Jadi rupanya, selama ini, Bibi saya itu selalu memikirkan saya. Dari cerita yang saya dengar darinya malam Jumat kemarin, hati nuraninya seakan bertarung antara percaya dan tidak atas keterlibatan saya.

"Masa sih si Aa begitu? Si Aa begimana sih, ya? Enggak mungkin ah si Aa begitu."

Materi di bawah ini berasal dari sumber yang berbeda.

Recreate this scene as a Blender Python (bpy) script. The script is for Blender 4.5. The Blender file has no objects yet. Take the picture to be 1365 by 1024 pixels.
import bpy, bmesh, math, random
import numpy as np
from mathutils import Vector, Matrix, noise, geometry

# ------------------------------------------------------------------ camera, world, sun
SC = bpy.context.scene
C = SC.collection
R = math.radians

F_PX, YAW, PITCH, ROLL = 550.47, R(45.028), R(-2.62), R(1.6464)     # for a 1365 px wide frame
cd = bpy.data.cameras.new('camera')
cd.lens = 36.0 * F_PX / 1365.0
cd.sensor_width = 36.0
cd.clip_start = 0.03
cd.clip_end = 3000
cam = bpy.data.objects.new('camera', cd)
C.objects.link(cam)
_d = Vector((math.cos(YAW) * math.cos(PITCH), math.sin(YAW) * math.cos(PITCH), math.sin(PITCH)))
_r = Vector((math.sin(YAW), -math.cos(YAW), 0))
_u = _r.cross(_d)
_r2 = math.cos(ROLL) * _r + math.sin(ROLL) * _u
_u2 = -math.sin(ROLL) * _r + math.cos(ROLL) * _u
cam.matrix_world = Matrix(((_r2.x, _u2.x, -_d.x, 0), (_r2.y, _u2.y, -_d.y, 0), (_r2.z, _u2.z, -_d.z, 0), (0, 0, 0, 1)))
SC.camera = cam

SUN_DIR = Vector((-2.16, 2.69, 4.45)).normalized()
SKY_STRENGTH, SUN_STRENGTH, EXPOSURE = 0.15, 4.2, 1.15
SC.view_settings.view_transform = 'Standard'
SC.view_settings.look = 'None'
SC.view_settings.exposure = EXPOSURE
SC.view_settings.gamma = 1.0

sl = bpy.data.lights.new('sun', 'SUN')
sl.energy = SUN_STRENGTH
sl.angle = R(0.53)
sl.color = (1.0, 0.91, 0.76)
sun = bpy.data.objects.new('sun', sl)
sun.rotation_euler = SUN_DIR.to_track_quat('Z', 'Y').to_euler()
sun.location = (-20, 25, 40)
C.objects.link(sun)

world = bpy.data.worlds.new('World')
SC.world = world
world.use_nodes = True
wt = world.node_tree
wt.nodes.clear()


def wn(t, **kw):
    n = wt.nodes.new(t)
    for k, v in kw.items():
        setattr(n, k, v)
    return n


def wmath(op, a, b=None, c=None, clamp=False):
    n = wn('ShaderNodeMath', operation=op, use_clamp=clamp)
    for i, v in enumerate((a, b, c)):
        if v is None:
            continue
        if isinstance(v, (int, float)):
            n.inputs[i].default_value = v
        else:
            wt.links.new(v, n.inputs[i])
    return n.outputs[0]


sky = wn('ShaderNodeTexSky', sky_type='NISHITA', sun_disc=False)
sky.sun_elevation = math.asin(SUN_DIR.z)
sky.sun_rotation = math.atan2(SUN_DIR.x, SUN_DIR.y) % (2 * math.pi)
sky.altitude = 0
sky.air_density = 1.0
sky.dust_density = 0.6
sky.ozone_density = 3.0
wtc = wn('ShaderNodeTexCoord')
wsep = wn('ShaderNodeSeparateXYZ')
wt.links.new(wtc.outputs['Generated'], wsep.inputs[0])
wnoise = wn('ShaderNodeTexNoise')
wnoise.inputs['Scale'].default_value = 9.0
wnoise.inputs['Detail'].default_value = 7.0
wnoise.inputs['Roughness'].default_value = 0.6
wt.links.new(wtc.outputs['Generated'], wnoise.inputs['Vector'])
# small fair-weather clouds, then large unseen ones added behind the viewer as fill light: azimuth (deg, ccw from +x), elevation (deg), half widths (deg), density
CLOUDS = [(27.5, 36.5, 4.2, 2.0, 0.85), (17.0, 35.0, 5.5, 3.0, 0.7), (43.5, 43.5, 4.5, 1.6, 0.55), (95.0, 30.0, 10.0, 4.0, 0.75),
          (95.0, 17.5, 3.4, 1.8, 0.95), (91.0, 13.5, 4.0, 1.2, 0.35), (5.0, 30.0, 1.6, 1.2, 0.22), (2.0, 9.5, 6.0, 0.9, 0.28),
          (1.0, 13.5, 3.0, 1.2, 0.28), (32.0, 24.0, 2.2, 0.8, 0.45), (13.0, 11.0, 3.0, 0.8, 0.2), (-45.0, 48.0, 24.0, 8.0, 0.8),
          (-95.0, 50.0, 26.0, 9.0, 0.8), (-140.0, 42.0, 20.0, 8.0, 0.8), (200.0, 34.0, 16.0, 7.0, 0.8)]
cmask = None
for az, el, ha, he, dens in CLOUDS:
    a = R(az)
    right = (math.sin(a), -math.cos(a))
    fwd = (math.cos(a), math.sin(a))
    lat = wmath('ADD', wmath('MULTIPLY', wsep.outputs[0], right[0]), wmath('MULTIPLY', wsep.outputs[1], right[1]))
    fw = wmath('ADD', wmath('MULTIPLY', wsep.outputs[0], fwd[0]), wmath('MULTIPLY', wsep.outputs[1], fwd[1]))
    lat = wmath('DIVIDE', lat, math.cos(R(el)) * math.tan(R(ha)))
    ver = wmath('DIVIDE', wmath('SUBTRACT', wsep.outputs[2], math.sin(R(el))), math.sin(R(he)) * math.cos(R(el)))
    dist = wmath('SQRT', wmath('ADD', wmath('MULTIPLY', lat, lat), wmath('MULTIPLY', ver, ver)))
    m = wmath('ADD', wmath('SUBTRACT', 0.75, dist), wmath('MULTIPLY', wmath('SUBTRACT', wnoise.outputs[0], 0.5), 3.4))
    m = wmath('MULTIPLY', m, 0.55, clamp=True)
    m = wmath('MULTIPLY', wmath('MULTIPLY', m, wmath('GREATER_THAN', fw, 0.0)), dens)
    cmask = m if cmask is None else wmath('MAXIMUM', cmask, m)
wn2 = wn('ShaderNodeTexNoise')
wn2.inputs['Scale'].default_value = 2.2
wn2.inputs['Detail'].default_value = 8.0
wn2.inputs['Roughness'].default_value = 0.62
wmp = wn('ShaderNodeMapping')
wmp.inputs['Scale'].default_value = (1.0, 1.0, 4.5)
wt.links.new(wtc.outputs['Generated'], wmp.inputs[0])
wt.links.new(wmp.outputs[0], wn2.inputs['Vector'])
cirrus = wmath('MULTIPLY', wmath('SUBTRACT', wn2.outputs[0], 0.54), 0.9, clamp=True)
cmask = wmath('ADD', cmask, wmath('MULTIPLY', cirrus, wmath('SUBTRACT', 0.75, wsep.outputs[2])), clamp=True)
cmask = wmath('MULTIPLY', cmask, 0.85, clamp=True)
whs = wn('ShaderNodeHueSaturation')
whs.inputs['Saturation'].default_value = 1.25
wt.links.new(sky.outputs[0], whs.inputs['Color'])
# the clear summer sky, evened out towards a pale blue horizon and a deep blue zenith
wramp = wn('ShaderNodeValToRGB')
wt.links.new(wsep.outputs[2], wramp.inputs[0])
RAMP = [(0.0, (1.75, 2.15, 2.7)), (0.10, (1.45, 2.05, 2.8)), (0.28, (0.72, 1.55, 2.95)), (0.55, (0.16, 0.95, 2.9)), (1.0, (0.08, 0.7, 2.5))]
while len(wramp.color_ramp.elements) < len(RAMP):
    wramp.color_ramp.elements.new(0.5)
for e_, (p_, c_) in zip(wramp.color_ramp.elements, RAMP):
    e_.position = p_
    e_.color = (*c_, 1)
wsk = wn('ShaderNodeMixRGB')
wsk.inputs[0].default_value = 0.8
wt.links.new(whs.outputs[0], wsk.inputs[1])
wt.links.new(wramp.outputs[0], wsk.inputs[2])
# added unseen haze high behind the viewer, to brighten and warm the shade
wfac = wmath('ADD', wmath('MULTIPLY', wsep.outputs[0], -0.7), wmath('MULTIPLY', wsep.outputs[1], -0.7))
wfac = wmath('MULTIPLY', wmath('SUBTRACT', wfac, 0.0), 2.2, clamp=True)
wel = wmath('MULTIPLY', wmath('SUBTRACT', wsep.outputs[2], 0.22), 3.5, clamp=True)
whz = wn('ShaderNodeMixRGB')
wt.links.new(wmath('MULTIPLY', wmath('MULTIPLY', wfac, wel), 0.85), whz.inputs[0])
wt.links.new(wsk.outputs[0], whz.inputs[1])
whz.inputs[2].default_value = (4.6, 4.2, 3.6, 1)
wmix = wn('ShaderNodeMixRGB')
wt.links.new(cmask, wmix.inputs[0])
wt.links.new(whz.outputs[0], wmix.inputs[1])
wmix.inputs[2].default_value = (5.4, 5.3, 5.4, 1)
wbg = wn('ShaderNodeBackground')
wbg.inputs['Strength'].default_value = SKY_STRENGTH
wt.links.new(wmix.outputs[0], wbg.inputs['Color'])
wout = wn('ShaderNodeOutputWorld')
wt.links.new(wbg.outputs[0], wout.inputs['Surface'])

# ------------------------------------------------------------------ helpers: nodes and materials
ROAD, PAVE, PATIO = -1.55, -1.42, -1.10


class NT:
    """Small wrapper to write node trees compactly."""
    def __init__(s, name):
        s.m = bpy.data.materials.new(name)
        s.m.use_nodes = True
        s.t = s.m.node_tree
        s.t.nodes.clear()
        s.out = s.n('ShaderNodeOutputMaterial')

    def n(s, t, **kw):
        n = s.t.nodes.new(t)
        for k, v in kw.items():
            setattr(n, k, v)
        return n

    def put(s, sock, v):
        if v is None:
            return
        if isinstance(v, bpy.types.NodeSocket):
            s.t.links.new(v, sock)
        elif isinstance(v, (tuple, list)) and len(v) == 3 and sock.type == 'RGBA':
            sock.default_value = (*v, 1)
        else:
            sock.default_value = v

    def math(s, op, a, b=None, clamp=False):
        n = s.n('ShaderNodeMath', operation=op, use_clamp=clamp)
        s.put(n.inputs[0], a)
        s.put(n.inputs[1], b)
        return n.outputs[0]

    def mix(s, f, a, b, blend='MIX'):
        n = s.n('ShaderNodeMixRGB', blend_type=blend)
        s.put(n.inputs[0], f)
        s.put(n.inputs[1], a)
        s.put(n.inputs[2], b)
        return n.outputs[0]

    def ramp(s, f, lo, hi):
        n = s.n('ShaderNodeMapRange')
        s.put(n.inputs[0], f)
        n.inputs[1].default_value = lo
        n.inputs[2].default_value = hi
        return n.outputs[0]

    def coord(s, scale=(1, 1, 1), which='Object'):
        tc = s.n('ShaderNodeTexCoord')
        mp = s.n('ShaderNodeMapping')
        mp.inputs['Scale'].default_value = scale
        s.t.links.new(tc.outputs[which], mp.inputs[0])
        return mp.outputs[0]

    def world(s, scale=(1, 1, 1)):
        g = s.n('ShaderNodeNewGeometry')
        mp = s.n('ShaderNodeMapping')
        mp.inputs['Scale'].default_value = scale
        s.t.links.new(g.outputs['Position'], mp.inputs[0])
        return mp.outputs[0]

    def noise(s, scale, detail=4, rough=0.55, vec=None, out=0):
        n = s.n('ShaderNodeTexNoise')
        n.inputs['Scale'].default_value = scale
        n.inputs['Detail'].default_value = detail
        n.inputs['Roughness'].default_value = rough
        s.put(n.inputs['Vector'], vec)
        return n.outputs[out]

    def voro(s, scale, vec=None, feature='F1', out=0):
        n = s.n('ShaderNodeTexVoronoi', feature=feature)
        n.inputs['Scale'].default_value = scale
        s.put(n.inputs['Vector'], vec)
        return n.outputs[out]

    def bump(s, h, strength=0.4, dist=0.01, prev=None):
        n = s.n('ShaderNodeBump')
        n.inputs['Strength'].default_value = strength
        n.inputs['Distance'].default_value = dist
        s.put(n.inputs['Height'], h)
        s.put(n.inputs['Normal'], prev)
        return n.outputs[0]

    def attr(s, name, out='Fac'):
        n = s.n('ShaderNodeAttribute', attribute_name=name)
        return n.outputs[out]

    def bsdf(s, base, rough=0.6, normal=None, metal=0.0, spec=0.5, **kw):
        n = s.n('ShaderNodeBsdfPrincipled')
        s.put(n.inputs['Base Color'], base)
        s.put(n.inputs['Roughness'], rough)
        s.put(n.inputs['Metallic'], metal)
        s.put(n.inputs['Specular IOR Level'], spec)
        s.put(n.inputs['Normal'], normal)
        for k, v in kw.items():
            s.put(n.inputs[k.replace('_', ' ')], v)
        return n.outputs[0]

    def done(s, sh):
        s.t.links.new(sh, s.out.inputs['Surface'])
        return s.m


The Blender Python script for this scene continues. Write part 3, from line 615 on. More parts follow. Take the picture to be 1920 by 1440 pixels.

Demikianlah hati Bibi saya itu bolak-balik. Ah, bisa jadi, tiap kali Bibi saya hadir dalam kajian-kajian yang saya sampaikan, mendengar saya ceramah, hatinya semakin sengit berkelahi. Apa lagi kalau bukan informasi yang Bibi tahu dari mulut ke mulut bahwa saya adalah bagian dari travel yang telah menelantarkan jamaah umrah. Saya adalah bagian dari penipu uang jamaah.

Barulah setelah saya sampaikan duduk perkara di mana posisi saya dalam kasus travel itu, tampak sekali Bibi saya lega.

Saya mengerti, kasihan jamaah yang mengalami kasus seperti yang saya kisahkan ini. Kasihan kawan saya yang pemilik travel itu. Dari informasi berbeda yang saya dengar, uang jamaah digondol orang dekatnya sendiri. Kawan saya itu juga korban. Namun apapun itu, kawan saya harus menerima risiko dipenjarakan jamaah yang merasa ditipu.

Betapa sakitnya banyak pihak yang tersangkut kasus travel itu. Betapa pahitnya Ketiban Takra. Mudah-mudahan dapat ganti ketiban rezeki.😁

Sabtu, 13 Syawwal yang penuh berkah.